Testing the Future Internet
Creating new adaptive Internet technologies as envisioned by the MAKI (Multi-Mechanisms Adaptation for the Future Internet) project requires the interaction of a plethora of different modules, submodules and hardware platforms. Implementation-defined behaviour and the inherent concurrency and communication delay of these systems are the primary sources of many potential types of errors. As can already be observed in current highly distributed systems such errors tend to hide in sometimes quite obscure corner-cases. For example, a catastrophic protocol lock-up might manifest only for an unlikely, unexpected packet reordering. In addition, incompatibilities stemming from the heterogeneity of subsystems, demand further attention for testing approaches. This work aims at devising methodologies that address particularly timing and heterogeneity related issues in distributed and networked systems, with a focus on event-driven software.
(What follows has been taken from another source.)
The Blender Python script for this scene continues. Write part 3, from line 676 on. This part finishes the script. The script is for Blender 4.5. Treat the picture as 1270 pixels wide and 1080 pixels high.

Oscar Dustmann‘s research interests include software reliability, particularly in the domain of networked and distributed systems. He focuses on influence of time on the behaviour of systems and how this can be analysed by symbolic execution. He received his BSc and MSc in Computer Science from the chair for Communication and Distributed Systems of RWTH Aachen University, where he is also pursuing his PhD studies since late 2013. Currently, he is visiting the Software Reliability Group during summer semester 2014 working on the KLEE constraint solver algorithms. Oscar is one of the two main contributors to and current maintainer of the KleeNet project, a fork of KLEE for distributed systems.